Bulk Sugar Users May Increase Stockpiles in India Amid a Slump in Prices

India, the world’s biggest sugar consumer, may ease limits on stocks that producers of cookies, beverages and other bulk consumers of the commodity can hold because of a slump in prices, a government official said.

Industrial users, who represent 70 percent of the nation’s annual sugar demand of 23 million metric tons, may be allowed to keep 15 days requirement against 10 days now, said the official, who declined to be identified ahead of a final decision.

Raw-sugar prices in New York have plunged 50 percent from a 29-year high on reports of improved crop prospects in Brazil and India, the top producers, and delayed orders by buyers including Egypt and Pakistan. That’s prompted millers in the Asian nation to lobby for ending curbs aimed at improving local supplies.

“We’ve requested the government to put no limit on stocks held by bulk consumers,” Vinay Kumar, managing director of the National Federation of Cooperative Sugar Factories Ltd., said in an interview. “The situation has changed.

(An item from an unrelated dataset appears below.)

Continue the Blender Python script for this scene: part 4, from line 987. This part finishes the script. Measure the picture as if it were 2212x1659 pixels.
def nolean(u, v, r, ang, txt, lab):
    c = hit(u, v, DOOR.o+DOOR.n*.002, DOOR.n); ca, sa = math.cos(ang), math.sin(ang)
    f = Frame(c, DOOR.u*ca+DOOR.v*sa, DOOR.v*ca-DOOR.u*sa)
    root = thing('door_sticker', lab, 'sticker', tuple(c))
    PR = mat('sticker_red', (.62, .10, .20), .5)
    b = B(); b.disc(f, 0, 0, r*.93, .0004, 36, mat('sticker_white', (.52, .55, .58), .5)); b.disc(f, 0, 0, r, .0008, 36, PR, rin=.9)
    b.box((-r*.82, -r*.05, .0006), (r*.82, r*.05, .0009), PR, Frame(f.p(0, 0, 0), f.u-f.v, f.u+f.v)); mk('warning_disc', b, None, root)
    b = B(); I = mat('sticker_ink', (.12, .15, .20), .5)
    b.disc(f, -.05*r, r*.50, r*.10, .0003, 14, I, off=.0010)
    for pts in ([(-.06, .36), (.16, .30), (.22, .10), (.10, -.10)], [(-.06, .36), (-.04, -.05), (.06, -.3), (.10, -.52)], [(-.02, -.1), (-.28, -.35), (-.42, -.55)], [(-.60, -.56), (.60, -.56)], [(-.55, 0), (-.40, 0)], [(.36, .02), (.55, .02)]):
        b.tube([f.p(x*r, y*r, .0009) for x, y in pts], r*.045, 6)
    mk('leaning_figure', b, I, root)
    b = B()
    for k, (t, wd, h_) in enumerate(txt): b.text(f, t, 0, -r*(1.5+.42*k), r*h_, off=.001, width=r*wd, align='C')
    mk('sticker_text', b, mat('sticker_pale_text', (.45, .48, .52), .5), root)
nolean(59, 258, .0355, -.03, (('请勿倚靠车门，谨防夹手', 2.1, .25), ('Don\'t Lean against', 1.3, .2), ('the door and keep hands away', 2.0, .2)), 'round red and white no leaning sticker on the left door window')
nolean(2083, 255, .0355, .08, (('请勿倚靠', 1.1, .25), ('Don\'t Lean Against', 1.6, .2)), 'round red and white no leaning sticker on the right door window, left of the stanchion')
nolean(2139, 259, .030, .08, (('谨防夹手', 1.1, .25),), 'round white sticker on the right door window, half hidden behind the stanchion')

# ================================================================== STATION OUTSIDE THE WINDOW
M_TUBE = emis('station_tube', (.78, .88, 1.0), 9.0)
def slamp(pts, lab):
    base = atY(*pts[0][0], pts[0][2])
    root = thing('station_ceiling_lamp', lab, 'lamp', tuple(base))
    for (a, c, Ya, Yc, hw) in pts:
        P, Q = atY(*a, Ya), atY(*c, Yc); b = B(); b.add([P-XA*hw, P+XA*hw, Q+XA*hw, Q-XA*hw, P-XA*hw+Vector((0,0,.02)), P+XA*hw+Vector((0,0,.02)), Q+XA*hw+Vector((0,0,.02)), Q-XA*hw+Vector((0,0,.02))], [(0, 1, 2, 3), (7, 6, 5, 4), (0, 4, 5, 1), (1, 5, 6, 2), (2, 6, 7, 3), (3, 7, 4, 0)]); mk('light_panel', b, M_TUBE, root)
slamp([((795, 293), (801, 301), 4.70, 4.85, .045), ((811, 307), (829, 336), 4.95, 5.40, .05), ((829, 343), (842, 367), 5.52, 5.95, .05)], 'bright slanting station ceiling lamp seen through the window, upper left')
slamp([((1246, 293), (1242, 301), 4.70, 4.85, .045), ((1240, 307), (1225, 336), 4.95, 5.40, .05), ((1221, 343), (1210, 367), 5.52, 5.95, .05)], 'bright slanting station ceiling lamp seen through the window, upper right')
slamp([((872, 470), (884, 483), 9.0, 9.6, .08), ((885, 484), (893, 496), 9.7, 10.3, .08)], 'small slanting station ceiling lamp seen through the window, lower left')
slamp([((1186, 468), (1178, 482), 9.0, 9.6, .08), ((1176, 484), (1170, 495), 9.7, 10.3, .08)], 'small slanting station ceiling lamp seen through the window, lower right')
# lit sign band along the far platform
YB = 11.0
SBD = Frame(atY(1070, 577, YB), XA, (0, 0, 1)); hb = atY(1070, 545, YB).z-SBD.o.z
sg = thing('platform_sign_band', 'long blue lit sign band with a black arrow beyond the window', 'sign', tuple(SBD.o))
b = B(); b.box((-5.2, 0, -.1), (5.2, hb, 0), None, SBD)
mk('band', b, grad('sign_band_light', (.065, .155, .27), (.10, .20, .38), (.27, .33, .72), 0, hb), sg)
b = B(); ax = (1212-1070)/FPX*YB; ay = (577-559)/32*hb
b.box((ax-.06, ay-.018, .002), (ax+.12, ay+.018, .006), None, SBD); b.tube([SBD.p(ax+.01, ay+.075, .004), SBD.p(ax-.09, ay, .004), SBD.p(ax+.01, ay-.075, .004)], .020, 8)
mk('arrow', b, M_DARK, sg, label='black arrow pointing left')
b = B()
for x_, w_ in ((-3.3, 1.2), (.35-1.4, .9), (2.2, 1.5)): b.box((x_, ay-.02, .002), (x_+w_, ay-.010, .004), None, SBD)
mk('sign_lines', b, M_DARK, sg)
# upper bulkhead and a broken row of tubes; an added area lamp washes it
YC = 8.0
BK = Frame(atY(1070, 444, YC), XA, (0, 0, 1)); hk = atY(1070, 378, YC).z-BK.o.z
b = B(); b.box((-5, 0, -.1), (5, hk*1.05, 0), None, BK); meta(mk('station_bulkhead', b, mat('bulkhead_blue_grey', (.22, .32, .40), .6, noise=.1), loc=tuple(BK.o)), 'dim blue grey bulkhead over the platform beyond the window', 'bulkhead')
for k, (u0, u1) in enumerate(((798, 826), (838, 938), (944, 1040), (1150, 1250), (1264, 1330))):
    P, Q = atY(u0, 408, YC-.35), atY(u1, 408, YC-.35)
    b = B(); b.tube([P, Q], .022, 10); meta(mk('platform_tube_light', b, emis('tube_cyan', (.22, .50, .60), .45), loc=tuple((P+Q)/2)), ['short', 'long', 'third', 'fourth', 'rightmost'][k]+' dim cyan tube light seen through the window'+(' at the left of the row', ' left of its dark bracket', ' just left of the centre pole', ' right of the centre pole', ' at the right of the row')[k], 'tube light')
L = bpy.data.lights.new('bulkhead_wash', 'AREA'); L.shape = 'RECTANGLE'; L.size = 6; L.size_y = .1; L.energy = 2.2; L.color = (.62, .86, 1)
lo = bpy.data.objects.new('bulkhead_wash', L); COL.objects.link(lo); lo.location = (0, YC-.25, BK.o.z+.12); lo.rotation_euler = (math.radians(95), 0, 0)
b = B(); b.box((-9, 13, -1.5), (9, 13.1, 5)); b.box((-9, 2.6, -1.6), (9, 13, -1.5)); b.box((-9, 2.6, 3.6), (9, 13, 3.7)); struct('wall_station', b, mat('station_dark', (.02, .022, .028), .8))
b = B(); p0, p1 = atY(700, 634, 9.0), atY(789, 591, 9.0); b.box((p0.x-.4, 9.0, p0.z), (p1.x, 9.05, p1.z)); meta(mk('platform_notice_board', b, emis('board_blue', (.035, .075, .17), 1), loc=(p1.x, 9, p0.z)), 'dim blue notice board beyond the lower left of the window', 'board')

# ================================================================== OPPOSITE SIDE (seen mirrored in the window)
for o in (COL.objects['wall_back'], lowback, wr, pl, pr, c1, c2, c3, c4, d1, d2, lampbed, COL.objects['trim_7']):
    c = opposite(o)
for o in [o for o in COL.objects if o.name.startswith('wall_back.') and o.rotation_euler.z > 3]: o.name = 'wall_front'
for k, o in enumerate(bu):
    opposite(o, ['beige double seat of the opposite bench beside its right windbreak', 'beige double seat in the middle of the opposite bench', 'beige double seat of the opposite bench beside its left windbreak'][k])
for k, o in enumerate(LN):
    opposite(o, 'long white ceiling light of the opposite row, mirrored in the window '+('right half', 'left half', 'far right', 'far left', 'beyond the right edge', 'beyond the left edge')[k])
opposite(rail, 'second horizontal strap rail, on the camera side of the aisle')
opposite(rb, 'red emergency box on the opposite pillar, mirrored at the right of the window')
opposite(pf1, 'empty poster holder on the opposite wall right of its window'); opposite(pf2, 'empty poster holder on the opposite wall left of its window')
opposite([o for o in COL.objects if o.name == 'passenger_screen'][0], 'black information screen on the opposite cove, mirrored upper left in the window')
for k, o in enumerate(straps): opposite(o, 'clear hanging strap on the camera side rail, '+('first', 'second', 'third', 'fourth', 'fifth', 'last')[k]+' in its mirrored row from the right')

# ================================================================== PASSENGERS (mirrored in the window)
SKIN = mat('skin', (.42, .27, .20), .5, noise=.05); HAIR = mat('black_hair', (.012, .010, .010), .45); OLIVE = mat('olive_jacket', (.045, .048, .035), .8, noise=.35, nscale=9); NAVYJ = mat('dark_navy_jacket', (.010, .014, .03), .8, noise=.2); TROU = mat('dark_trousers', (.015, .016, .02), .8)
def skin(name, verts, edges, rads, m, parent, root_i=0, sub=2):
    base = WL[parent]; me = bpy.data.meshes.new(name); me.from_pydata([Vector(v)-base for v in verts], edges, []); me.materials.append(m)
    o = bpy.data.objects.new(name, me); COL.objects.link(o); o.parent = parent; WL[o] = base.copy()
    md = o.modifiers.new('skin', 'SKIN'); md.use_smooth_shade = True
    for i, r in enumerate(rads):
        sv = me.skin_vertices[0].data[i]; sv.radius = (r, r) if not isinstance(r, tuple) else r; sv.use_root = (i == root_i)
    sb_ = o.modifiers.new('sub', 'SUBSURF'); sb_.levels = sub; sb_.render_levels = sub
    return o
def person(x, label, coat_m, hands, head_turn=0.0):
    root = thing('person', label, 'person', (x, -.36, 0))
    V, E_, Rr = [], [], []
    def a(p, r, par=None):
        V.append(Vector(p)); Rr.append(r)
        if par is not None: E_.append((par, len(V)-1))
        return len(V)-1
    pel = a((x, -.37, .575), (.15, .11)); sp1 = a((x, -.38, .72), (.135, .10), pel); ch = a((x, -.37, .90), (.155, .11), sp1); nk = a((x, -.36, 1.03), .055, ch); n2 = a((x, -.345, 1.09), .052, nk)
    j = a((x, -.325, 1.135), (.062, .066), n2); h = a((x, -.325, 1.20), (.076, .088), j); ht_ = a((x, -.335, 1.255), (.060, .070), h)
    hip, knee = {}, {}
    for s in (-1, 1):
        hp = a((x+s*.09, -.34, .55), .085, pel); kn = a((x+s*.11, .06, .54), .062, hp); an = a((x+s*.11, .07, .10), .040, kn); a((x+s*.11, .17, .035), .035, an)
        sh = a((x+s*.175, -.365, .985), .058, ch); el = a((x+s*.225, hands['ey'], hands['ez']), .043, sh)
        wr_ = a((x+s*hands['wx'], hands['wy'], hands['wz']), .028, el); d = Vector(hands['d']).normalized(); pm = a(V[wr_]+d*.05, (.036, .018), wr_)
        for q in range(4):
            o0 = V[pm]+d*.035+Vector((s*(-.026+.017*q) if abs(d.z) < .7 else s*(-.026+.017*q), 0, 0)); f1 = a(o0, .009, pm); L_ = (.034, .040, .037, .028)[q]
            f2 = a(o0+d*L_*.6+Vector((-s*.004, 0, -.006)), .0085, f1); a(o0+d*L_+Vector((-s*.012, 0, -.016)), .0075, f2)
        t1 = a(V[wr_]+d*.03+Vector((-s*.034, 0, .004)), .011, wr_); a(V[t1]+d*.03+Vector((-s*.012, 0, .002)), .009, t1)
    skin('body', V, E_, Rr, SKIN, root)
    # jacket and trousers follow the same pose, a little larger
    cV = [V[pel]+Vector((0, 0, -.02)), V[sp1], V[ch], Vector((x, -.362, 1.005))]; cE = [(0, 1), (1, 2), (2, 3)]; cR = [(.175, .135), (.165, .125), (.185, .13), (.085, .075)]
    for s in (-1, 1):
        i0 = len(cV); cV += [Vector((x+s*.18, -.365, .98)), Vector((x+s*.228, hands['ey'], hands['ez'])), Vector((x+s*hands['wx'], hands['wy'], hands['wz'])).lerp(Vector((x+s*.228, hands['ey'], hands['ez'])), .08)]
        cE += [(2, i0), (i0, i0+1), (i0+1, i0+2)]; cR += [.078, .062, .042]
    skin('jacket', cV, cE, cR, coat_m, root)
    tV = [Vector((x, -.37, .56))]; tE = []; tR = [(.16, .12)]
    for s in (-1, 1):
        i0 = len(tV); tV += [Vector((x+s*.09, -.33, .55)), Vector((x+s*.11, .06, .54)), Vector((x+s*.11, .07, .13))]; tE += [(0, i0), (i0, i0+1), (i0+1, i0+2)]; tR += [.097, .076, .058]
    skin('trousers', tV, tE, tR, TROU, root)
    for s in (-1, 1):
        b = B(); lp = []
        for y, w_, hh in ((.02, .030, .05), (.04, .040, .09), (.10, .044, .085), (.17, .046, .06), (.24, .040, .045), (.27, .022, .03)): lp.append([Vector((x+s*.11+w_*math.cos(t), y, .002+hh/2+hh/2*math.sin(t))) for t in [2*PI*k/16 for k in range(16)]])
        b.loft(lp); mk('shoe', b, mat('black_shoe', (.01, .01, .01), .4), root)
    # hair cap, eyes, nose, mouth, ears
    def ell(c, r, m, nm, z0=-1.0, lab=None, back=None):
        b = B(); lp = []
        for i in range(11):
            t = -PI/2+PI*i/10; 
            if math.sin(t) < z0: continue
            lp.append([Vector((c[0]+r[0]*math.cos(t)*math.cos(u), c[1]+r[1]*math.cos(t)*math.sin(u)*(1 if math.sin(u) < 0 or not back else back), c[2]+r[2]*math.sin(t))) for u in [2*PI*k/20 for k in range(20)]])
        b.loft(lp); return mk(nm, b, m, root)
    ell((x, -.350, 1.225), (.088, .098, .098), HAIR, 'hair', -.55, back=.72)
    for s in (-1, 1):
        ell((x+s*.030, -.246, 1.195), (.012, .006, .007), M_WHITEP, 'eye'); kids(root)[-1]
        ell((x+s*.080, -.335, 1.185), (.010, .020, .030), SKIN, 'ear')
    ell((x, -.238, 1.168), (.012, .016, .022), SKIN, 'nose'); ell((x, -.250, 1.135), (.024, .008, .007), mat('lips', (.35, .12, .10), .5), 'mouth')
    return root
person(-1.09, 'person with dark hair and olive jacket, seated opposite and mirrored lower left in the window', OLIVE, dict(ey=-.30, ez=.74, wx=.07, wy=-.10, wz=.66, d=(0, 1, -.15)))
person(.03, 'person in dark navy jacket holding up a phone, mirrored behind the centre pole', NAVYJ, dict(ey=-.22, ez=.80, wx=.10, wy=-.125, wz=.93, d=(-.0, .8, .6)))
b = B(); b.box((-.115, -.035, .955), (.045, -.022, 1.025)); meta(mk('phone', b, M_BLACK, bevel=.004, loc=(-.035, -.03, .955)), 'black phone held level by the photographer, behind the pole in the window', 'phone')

Prices have fallen.”

Prices in Mumbai, India’s biggest wholesale market for the sweetener, have fallen 31 percent from a record 4,050 rupees per 100 kilograms on Jan. 8 after the government extended duty-free imports of white sugar until Dec. 31 and predicted production may be more than previously estimated.

Output may be 23 million tons in the year ending Sept. 30, 2011, compared with 18.5 million tons forecast this year, Kumar said April 20. The increase may reduce the need to import as a stockpile of 3.5 million tons from the 2009-2010 season will add to supplies, he said that day.

India became a net buyer of the commodity since 2008 after cane growers switched to planting wheat and oilseeds, and last year’s drought damaged crops, pushing prices in New York to near the highest in three decades.